We’ve come to accept as a culture that giving a kid a black eye or bruises on their arms or a punch to the gut is not acceptable way to parent.  Cursing, name calling and yelling to humiliate and shame cause invisible but very real emotional wounds.  Kids will recover from both…though most people will say that physical wounds heal quicker than emotional ones.

For many parents, they parent the way they were parented…and parents pass on what they know.

That doesn’t make it right.

On the other hand, life gets complicated as we find out more and more what’s bad, and it starts to feel like parenting is done with handcuffs on the parent:

As many commenters have already pointed out, this leaves parents’ hands even more tied than they were already. No spanking. Timeouts don’t really work. Bribery is wrong. Death-stares, displaying no reaction, walking away, distraction, and gentle explanation of wrongdoing are all suboptimal.

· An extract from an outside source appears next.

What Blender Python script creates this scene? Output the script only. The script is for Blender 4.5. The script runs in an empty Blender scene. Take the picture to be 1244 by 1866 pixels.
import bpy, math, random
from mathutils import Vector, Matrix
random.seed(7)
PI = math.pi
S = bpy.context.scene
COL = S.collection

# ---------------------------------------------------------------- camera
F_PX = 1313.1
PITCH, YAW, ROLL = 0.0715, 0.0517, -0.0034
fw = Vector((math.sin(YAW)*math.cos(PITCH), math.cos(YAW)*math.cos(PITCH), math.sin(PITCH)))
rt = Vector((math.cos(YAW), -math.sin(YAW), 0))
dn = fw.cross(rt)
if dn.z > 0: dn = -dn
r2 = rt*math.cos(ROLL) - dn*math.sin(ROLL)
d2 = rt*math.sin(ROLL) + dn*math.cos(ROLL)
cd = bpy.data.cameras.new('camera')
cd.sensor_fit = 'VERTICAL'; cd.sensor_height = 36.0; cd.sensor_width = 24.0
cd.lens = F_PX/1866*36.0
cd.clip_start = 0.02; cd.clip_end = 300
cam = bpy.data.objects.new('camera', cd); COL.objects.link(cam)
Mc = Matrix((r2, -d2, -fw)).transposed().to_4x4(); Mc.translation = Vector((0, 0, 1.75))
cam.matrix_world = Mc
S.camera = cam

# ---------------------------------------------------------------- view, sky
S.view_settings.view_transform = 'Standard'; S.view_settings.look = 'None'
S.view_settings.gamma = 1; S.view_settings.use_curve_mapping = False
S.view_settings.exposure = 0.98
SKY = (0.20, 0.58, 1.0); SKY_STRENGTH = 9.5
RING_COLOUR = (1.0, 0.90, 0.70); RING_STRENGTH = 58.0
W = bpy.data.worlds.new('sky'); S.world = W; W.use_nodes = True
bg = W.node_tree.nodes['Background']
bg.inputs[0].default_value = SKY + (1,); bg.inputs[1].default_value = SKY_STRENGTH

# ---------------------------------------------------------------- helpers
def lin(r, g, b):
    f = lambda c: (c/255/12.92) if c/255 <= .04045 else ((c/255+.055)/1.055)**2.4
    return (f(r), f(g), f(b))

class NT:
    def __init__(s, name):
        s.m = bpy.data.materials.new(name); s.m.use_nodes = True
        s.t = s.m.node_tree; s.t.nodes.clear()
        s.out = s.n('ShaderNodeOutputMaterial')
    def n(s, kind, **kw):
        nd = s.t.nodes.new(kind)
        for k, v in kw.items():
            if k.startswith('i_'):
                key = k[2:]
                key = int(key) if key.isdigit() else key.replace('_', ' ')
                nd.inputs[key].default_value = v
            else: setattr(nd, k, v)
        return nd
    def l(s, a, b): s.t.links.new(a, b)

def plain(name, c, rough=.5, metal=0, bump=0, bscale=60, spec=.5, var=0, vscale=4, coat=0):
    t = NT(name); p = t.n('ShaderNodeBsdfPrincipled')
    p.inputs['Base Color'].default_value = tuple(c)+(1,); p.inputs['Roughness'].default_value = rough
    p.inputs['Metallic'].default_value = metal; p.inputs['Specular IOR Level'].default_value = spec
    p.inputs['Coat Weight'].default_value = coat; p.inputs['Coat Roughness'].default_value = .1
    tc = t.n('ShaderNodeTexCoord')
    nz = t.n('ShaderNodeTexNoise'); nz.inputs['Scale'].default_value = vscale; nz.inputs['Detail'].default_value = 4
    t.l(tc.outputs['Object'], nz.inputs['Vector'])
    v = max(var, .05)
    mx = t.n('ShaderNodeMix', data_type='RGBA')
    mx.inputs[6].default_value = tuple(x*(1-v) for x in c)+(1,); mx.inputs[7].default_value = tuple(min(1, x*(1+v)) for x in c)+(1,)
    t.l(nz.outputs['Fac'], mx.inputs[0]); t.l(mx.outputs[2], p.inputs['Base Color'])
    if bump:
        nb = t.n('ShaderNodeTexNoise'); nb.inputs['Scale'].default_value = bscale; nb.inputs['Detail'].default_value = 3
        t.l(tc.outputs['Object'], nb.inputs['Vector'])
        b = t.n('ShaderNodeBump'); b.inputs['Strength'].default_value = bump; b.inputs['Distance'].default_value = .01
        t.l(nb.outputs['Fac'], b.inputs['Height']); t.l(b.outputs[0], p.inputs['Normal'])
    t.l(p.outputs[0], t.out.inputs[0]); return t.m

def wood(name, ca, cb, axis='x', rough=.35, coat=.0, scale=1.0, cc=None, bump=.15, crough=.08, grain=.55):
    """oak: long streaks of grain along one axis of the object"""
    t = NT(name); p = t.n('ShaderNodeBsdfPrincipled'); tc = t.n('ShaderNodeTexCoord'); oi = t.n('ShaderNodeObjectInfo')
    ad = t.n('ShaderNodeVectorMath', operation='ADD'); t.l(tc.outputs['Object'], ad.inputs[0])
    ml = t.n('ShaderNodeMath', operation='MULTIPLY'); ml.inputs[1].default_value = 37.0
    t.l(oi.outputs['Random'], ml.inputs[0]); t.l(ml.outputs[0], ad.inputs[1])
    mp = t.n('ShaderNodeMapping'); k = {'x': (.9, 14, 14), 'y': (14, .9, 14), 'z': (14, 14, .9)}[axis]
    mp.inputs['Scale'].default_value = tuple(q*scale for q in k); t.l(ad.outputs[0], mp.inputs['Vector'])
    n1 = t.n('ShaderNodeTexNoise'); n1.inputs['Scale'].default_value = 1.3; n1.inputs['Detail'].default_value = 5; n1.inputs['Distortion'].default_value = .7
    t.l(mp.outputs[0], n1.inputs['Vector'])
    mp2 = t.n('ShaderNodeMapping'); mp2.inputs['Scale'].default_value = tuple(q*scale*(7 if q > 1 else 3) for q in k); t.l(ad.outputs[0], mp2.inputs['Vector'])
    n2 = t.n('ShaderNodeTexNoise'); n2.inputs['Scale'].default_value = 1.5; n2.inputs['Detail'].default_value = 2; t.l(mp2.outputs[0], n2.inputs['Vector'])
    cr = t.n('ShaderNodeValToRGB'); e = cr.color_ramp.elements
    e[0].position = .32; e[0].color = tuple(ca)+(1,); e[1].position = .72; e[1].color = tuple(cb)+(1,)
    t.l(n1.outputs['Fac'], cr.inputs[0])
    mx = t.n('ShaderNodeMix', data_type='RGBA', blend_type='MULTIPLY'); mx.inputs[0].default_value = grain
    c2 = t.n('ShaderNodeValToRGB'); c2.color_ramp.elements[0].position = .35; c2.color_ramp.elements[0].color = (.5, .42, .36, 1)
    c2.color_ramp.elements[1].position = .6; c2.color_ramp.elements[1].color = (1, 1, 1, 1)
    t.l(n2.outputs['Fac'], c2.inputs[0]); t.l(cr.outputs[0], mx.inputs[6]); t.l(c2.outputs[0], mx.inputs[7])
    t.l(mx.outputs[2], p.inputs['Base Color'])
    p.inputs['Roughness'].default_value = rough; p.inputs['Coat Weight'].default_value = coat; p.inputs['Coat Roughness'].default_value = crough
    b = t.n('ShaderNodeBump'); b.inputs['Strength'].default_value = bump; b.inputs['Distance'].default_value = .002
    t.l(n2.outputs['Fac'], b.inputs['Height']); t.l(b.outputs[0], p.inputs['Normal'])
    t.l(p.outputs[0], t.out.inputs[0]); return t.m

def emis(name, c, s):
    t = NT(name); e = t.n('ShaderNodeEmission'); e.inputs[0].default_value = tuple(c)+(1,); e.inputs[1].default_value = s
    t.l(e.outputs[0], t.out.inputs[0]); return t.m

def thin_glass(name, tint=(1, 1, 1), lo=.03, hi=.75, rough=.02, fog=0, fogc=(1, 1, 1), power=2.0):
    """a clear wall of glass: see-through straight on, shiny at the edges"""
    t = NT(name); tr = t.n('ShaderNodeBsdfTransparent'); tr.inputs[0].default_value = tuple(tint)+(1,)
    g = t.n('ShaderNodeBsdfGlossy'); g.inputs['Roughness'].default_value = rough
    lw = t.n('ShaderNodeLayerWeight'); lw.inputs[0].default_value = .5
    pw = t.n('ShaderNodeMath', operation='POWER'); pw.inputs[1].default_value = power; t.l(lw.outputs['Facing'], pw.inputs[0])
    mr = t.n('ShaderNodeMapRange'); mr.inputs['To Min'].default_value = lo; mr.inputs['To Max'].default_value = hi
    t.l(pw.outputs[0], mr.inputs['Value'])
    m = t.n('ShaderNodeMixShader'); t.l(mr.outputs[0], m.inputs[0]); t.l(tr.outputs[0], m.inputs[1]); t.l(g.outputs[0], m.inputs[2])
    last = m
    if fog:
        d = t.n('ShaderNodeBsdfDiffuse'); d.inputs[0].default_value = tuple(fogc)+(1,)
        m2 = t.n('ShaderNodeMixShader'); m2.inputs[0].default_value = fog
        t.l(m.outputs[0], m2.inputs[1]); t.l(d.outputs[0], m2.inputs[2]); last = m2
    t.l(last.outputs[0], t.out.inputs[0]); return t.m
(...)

Now yelling is off the table, too. 

Katy Waldman

Parenting is micromanaged and informed by increasingly complex rules and guidelines…which shift or even reverse themselves over time… what sort of car seat to buckle them into (and this gets more complex regularly), what foods are bad for kids (and they get rotated from bad to good to bad regularly, it seems), the importance of wearing helmets, the dangers of trampolines, the dangers of time outs, the dangers of this and that and this sort of discipline.  It can start to feel like there are no tools left for improving a child’s behaviour.

I get that.  It’s hard to be a parent.

That’s where community comes in.  I’ve been speaking to some parenting groups lately, and the wisdom that gets shared when you open up the floor to hear about ways that parents have had cool success moments of parenting is amazing.  We need each other.  We need to brainstorm strategies that work. We need to support each other as parents, to acknowledge it’s hard, to commiserate during the moments when we feel like it’s brutal, and to fill each other’s tanks so we can go back into the parenting arena with some gas in the parenting tank.

Parenting is hard.  But putting energy into it will be worth it.  I promise you.